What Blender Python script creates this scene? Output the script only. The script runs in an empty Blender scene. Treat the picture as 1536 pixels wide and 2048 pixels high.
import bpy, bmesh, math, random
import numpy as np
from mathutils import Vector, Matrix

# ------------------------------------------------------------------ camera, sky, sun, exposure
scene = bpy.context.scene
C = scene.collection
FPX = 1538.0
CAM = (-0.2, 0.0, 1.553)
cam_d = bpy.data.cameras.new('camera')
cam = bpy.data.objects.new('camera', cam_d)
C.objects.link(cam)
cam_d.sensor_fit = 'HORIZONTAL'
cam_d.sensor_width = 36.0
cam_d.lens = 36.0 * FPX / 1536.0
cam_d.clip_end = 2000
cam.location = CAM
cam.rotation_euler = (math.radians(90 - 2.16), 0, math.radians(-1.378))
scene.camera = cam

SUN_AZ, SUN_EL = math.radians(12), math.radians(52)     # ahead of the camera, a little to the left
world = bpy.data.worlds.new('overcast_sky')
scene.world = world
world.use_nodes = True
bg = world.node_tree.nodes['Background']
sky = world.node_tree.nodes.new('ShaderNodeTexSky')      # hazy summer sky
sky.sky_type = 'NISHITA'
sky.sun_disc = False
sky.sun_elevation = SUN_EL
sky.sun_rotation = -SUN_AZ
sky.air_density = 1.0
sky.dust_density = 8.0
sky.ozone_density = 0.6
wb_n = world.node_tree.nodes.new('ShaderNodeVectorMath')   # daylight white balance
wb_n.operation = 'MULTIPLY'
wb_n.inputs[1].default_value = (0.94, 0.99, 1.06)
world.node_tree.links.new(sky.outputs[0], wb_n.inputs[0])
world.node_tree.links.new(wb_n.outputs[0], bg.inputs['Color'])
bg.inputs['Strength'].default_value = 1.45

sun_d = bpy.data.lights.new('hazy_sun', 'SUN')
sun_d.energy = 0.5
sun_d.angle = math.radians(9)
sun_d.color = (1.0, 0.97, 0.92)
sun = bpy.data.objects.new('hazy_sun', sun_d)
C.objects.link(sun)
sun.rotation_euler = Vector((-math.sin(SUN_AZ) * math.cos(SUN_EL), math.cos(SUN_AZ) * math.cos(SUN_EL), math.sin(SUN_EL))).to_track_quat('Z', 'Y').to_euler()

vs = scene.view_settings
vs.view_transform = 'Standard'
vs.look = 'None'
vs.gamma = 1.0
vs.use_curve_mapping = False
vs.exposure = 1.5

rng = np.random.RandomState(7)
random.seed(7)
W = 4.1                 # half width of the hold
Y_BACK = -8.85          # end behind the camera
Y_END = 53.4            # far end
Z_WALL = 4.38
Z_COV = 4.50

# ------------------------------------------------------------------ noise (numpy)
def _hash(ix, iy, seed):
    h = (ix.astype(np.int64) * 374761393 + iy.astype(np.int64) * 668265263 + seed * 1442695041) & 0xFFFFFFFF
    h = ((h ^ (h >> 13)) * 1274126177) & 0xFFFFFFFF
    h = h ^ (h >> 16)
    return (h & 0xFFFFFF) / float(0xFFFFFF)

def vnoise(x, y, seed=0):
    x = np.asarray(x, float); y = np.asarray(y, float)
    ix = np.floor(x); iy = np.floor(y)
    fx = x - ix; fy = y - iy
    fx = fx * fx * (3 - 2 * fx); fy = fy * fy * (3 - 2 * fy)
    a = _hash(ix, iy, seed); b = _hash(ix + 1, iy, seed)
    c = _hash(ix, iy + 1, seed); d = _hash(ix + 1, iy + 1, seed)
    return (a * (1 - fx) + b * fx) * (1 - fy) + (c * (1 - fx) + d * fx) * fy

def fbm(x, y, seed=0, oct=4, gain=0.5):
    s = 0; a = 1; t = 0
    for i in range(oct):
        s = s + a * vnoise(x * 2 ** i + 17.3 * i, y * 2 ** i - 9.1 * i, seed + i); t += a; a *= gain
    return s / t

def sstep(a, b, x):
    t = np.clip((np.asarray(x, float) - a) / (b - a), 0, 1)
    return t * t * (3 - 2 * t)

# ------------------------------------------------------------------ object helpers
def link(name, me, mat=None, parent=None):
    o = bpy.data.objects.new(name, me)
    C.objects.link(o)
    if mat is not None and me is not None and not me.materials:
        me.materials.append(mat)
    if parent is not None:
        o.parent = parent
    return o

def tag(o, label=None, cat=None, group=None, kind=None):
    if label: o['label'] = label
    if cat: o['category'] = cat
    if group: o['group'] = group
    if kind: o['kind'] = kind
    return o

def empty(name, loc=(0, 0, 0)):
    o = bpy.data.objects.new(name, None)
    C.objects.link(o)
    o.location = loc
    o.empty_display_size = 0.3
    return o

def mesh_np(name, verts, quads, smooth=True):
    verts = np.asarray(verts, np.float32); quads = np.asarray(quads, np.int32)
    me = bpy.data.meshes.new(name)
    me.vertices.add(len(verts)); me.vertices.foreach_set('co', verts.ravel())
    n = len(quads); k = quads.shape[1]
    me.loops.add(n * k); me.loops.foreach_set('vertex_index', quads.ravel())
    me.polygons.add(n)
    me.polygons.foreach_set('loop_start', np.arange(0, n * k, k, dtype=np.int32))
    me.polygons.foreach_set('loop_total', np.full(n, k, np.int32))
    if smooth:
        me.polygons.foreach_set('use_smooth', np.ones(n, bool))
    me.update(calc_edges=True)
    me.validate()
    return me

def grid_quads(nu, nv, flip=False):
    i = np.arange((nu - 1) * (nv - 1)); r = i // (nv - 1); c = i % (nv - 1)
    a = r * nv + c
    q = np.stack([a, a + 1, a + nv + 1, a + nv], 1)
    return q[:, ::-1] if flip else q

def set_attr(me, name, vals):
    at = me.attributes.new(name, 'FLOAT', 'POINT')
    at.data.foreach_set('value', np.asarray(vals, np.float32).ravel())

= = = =

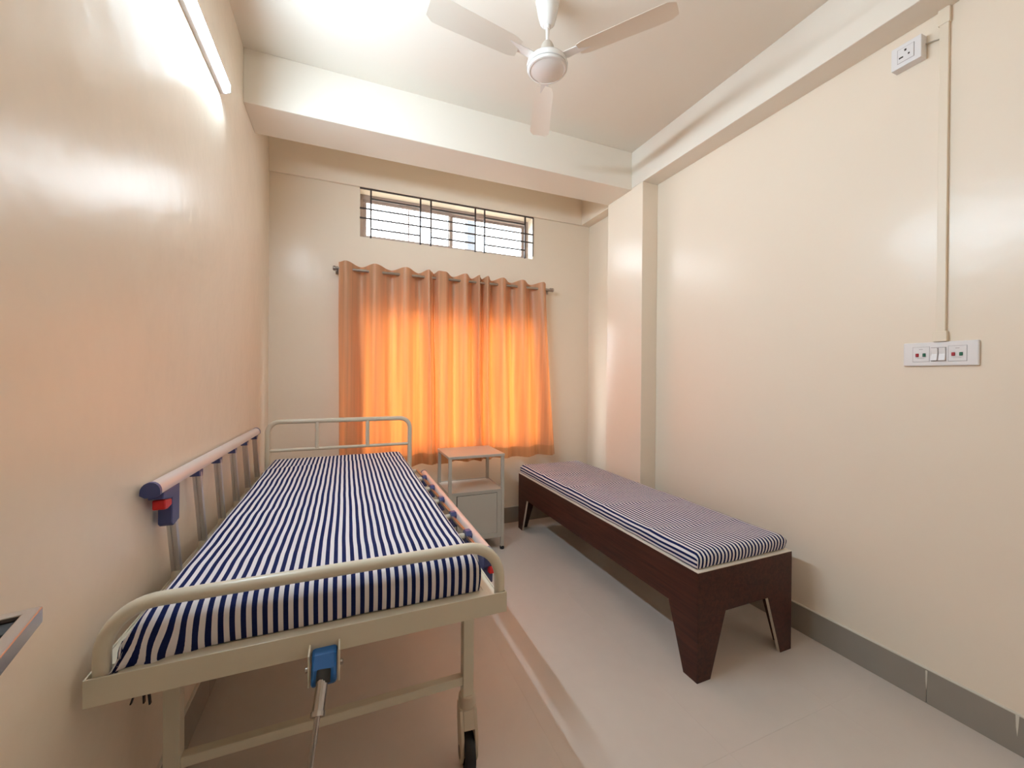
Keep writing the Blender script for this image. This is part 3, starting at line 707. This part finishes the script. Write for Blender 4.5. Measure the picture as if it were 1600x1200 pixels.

= = = =

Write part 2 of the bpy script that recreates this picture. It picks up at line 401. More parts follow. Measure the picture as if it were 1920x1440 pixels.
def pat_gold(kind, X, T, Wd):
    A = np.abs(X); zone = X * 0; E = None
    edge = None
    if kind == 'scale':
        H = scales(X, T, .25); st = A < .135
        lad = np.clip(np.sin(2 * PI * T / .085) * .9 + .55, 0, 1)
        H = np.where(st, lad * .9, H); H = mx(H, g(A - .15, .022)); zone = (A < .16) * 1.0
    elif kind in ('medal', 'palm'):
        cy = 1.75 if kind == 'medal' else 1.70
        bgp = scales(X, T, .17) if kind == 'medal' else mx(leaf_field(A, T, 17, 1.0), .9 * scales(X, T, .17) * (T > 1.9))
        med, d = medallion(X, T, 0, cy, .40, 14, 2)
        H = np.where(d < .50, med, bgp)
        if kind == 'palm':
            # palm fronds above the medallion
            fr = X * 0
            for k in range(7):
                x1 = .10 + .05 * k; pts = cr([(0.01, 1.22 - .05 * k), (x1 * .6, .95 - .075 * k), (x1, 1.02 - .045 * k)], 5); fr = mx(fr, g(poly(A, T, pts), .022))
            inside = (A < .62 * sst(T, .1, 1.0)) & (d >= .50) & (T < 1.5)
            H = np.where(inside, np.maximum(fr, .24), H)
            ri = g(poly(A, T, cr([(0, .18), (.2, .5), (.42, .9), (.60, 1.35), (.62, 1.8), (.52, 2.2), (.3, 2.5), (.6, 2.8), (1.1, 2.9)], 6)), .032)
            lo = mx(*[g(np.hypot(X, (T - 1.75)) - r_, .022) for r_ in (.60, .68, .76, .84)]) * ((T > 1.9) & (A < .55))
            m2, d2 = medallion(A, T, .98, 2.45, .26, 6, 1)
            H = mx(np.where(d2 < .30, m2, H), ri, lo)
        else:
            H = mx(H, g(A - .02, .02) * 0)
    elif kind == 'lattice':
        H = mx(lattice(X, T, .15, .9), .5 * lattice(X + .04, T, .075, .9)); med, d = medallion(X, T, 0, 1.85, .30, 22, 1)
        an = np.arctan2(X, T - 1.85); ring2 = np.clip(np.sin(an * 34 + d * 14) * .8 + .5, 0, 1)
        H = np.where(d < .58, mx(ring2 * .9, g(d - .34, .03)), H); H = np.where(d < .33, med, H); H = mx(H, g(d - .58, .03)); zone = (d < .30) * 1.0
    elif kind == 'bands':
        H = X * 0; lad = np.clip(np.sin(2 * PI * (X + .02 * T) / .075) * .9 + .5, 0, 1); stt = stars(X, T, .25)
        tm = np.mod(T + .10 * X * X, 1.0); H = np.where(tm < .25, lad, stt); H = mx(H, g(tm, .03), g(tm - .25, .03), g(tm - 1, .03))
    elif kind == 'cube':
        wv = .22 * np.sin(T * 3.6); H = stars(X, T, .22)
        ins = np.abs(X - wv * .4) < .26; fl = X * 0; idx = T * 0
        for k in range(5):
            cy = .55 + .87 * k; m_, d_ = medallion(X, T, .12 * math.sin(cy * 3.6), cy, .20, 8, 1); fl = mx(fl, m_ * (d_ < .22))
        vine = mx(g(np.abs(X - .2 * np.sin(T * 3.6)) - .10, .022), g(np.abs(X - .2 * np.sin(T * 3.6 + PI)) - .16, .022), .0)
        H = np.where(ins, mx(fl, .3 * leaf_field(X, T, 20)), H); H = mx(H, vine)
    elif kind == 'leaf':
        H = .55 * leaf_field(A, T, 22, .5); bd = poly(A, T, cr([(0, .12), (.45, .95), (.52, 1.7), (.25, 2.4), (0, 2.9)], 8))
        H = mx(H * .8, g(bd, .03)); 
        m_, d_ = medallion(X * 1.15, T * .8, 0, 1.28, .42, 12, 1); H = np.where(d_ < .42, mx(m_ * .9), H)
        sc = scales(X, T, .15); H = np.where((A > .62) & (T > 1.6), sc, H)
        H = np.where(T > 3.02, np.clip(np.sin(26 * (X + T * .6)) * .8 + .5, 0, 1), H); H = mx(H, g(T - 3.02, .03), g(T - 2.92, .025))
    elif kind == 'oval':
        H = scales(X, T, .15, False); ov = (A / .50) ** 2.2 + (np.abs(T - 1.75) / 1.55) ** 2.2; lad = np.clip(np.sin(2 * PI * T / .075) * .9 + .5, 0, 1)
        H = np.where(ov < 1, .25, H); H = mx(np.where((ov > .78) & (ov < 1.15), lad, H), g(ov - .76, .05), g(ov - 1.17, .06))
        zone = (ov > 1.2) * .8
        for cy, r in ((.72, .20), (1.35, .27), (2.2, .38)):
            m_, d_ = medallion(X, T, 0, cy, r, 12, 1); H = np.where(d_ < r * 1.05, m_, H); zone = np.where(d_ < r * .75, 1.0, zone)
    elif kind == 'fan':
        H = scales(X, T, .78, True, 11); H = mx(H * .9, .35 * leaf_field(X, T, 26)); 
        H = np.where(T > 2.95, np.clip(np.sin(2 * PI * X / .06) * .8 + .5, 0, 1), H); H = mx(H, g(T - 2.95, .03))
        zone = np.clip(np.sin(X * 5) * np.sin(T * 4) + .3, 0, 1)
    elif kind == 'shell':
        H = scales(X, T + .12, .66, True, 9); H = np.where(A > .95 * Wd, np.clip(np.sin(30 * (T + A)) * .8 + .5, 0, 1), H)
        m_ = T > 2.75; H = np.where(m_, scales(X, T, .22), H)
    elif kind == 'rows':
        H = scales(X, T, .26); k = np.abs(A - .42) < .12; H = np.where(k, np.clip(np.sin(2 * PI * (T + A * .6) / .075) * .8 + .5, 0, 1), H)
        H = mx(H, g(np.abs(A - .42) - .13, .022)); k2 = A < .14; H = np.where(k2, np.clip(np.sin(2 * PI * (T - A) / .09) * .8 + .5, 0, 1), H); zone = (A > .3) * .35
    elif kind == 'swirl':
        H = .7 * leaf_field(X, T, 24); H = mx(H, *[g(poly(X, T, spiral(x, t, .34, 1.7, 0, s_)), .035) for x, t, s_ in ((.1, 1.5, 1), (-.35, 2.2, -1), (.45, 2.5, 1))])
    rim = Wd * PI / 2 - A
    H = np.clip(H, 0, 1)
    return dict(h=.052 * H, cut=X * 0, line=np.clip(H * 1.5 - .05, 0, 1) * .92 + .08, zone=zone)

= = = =

### Work required
Only the lines from the one holding "What Blender Python" through the one holding "bg.inputs['Strength'].default_value = 1.45" are wanted; retype them exactly.

### The completed task
What Blender Python script creates this scene? Output the script only. The script runs in an empty Blender scene. Treat the picture as 1536 pixels wide and 2048 pixels high.
import bpy, bmesh, math, random
import numpy as np
from mathutils import Vector, Matrix

# ------------------------------------------------------------------ camera, sky, sun, exposure
scene = bpy.context.scene
C = scene.collection
FPX = 1538.0
CAM = (-0.2, 0.0, 1.553)
cam_d = bpy.data.cameras.new('camera')
cam = bpy.data.objects.new('camera', cam_d)
C.objects.link(cam)
cam_d.sensor_fit = 'HORIZONTAL'
cam_d.sensor_width = 36.0
cam_d.lens = 36.0 * FPX / 1536.0
cam_d.clip_end = 2000
cam.location = CAM
cam.rotation_euler = (math.radians(90 - 2.16), 0, math.radians(-1.378))
scene.camera = cam

SUN_AZ, SUN_EL = math.radians(12), math.radians(52)     # ahead of the camera, a little to the left
world = bpy.data.worlds.new('overcast_sky')
scene.world = world
world.use_nodes = True
bg = world.node_tree.nodes['Background']
sky = world.node_tree.nodes.new('ShaderNodeTexSky')      # hazy summer sky
sky.sky_type = 'NISHITA'
sky.sun_disc = False
sky.sun_elevation = SUN_EL
sky.sun_rotation = -SUN_AZ
sky.air_density = 1.0
sky.dust_density = 8.0
sky.ozone_density = 0.6
wb_n = world.node_tree.nodes.new('ShaderNodeVectorMath')   # daylight white balance
wb_n.operation = 'MULTIPLY'
wb_n.inputs[1].default_value = (0.94, 0.99, 1.06)
world.node_tree.links.new(sky.outputs[0], wb_n.inputs[0])
world.node_tree.links.new(wb_n.outputs[0], bg.inputs['Color'])
bg.inputs['Strength'].default_value = 1.45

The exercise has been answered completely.